Look, sports fans love drama, and women's sports fans may love it a little extra. Why not capitalize on the storylines? I want to see a Mikyla Grant-Mentis two-jersey card that shows her in Ottawa red and Montréal maroon. I want to see a Jillian Dempsey in Montréal card and a Jamie Lee Rattray in Boston card. Is it petty? Yes. Do I feel any shame about it? No.

Retiring players

This isn’t an established genre of hockey cards, but that’s because they’ve been making men’s hockey cards for what feels like forever. There are players hanging up the skates after the 2024 season who I want to see PWHL cards for: Erica Howe, Amanda Leveille, Mélodie Daoust, Brittany Howard, Jess Healey, Brittyn Fleming, and Becca Gilmore. We may learn of more players who are calling it a career by the end of the summer, and it would be pretty meaningful if they were able to get cards to commemorate the end of their pro careers.

Players who aren’t retiring yet

Look, I just don't want to see players like Madison Packer, Gigi Marvin, or Lee Stecklein retire without seeing their faces on PWHL cards. There are other storied players as well who we may miss out on if Upper Deck doesn’t extend their offerings in the next few years. 

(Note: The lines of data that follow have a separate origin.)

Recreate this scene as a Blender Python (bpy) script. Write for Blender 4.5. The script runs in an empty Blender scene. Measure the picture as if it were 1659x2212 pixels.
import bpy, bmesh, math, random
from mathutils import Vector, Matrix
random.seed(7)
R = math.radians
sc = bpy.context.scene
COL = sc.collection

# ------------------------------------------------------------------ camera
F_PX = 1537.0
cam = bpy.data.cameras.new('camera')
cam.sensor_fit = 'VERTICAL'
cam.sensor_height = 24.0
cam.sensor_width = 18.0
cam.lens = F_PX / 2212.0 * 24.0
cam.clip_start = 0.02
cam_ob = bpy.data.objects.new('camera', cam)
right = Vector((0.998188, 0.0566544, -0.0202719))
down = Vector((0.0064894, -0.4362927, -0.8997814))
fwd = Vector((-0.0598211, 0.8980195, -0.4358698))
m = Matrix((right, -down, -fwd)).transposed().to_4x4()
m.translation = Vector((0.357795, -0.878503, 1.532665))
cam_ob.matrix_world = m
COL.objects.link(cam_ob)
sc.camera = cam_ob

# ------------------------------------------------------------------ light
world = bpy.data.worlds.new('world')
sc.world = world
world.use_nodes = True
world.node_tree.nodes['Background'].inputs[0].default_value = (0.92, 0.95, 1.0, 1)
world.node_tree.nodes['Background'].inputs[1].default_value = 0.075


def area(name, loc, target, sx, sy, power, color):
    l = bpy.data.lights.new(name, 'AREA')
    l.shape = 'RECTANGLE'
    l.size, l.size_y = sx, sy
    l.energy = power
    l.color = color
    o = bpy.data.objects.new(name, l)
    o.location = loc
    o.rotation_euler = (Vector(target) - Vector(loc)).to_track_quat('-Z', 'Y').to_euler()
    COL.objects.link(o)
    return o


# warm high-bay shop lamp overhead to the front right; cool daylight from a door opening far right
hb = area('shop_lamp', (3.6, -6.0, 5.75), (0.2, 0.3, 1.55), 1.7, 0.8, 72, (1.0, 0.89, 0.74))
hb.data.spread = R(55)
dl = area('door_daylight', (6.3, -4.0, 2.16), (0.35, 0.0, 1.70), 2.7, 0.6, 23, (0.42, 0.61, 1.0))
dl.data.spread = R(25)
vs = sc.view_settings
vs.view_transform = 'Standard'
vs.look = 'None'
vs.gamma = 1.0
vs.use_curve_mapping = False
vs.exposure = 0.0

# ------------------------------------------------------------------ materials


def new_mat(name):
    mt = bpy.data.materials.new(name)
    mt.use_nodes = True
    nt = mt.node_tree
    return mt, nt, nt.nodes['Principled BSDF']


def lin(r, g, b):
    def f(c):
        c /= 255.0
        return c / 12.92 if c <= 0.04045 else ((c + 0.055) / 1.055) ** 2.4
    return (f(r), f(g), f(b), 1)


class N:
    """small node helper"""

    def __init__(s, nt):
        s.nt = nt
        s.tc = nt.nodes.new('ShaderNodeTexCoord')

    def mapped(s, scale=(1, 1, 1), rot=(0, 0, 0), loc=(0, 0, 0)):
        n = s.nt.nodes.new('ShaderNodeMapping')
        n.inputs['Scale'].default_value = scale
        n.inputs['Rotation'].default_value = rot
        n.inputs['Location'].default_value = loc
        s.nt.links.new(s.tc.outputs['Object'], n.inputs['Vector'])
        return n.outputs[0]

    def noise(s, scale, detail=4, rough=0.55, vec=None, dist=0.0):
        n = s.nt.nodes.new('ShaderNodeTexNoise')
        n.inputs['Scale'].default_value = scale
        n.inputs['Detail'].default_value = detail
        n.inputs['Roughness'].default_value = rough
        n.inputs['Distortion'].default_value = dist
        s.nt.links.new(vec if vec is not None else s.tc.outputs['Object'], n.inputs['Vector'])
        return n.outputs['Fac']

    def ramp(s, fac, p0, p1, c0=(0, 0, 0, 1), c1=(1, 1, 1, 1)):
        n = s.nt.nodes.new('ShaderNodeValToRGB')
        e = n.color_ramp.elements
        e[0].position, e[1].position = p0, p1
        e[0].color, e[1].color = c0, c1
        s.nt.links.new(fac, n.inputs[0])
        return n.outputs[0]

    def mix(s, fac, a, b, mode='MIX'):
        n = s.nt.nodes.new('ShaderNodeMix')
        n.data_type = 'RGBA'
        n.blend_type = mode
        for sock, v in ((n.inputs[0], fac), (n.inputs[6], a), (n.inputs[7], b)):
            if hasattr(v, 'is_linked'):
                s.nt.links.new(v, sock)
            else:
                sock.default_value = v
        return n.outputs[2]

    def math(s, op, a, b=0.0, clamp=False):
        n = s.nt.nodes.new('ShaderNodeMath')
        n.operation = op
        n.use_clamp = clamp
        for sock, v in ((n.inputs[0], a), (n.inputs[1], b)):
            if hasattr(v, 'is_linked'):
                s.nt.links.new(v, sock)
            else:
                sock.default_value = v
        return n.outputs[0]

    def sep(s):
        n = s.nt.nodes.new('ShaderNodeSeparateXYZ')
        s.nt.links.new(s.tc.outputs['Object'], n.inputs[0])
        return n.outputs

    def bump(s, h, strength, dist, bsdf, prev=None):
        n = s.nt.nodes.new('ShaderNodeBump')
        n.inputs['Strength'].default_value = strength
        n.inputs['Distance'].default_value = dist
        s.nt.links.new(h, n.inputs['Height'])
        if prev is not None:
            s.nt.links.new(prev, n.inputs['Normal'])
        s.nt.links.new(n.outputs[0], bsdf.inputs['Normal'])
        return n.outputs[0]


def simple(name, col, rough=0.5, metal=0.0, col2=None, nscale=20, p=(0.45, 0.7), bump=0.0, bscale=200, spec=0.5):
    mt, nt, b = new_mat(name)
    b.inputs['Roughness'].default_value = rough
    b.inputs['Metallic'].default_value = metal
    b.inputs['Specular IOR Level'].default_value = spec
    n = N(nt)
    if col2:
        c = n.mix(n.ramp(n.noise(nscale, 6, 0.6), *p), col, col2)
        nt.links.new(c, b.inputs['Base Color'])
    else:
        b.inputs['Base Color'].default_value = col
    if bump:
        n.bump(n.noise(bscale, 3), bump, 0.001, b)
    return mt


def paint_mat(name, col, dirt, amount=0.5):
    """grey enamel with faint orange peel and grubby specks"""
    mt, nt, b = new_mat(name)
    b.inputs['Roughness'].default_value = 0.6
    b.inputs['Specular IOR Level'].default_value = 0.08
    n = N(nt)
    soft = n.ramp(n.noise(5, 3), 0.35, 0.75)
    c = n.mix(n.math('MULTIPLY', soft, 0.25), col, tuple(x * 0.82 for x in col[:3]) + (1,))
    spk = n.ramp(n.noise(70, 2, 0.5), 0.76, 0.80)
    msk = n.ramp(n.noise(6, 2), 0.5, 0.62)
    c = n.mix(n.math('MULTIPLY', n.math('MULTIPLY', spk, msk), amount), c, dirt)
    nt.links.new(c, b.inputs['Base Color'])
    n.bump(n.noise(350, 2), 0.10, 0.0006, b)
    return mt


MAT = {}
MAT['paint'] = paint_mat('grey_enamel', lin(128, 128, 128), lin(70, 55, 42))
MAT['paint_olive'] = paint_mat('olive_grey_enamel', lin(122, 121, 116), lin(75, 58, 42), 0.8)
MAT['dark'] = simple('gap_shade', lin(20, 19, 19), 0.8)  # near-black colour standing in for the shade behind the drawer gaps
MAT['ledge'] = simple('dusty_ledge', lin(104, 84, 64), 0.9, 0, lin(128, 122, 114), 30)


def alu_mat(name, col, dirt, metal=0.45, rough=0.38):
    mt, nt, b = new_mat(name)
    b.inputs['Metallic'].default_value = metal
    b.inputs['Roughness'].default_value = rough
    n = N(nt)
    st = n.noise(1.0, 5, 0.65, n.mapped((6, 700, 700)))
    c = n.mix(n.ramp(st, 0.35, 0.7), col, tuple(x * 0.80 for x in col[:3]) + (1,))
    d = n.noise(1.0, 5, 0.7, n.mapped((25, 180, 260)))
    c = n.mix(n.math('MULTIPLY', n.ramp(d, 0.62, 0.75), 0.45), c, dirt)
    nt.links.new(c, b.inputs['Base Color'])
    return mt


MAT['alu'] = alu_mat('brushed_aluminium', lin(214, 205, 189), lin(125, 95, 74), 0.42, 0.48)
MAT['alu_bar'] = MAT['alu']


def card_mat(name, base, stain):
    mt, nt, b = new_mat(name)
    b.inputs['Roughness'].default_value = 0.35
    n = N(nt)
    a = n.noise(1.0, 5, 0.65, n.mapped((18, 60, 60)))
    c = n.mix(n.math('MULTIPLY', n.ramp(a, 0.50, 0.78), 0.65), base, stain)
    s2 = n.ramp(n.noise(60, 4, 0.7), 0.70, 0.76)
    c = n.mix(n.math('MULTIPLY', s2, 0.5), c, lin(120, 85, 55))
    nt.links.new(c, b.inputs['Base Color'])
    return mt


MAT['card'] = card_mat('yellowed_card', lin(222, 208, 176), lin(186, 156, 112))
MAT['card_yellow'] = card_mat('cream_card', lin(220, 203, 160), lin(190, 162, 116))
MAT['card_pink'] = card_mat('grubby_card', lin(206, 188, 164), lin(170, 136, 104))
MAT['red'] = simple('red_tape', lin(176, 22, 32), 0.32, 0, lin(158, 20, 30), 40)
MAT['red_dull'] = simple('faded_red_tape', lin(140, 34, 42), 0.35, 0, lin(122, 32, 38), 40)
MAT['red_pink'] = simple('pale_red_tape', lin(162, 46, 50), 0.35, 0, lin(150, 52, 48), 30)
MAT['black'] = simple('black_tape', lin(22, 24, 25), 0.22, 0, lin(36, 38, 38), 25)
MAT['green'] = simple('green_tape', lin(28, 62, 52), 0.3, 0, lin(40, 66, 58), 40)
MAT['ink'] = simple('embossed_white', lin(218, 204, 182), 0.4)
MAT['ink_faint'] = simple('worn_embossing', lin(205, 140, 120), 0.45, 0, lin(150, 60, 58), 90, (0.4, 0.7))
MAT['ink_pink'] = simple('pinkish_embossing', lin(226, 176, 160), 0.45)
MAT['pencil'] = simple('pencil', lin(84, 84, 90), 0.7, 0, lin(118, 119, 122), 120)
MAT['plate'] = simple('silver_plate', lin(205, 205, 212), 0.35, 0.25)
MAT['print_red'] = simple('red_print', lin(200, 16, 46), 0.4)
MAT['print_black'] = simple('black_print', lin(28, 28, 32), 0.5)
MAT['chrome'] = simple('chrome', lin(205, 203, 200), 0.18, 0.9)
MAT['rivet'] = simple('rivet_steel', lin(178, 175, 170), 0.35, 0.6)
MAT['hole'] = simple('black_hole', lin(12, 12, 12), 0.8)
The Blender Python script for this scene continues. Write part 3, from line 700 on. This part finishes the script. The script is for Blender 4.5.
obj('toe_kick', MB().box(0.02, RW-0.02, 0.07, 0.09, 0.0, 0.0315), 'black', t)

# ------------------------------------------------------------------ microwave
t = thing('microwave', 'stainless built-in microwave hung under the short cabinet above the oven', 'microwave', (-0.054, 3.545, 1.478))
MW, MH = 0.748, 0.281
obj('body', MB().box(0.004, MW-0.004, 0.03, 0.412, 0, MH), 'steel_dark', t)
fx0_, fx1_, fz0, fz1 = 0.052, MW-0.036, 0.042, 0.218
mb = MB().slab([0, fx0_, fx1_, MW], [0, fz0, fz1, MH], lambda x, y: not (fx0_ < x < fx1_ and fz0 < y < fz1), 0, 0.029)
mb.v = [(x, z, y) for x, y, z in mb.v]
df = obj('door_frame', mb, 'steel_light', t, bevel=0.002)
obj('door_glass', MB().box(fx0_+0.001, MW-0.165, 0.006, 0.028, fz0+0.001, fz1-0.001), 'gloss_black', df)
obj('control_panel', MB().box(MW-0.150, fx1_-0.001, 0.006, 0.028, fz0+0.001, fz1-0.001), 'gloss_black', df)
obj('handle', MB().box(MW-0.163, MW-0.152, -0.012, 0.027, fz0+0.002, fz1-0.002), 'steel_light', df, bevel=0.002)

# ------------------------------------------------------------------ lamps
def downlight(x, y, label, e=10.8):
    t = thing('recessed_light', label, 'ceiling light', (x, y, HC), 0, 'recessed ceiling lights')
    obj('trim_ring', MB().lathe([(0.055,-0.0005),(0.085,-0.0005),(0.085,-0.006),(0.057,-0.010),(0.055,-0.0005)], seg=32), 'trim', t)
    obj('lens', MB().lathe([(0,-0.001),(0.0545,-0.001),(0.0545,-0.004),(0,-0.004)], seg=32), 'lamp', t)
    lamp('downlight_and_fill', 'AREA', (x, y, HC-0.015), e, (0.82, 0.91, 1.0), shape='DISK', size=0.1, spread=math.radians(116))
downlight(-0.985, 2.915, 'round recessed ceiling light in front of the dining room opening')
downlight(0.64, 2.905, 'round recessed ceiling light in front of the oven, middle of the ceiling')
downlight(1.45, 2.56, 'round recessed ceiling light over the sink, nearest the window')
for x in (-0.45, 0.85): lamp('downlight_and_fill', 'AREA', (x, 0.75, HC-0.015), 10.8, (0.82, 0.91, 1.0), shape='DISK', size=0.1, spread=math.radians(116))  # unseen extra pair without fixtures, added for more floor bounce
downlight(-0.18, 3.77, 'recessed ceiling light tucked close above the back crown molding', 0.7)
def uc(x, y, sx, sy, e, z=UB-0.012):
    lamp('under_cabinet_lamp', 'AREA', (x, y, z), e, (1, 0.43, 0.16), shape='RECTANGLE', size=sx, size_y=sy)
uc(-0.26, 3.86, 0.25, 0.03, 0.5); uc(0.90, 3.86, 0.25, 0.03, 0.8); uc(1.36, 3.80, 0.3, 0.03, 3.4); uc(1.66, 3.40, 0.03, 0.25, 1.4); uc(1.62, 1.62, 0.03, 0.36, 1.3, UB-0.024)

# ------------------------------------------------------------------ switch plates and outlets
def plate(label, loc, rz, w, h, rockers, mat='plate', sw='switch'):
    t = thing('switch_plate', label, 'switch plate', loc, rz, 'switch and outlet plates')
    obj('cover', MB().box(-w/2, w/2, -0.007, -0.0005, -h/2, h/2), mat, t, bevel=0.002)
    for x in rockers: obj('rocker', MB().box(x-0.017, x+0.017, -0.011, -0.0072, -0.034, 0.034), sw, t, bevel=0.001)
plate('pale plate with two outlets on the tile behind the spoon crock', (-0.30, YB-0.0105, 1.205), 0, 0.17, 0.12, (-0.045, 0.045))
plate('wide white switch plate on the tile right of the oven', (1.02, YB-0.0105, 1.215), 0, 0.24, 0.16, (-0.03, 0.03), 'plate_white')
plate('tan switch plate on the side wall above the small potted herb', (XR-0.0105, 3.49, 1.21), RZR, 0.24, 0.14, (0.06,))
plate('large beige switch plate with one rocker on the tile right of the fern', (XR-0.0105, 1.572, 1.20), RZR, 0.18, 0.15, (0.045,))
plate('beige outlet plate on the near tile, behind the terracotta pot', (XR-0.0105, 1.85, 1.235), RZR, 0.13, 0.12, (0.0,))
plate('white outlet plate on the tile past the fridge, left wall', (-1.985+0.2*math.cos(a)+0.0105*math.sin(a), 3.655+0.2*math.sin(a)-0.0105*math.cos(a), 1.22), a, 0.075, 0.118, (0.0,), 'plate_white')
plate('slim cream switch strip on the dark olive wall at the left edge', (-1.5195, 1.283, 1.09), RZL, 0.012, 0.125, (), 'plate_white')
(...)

Literally a bunch of other great players

I haven't even mentioned people like Maddie Rooney, Hayley Scamurra, Natalie Buchbinder, Kristin O'Neill, Taylor Girard, Emma Woods, or Denisa Křížová. 

If this has felt like a really long list, that's because it is! There are so many stories to tell in women's hockey. Things like hockey cards, jerseys with the players' names on them, pucks that fans get autographed after the game, they're all physical reminders of the living history that we watch play out in front of us.

While some of these players may have cards from their play in other leagues or on national teams, the narrative of the PWHL has its own weight and deserves its own record. There is so much potential in Upper Deck's offerings to provide those connections between fans and this league. I hope we see many exciting expansions for the Upper Deck-PWHL partnership in the future.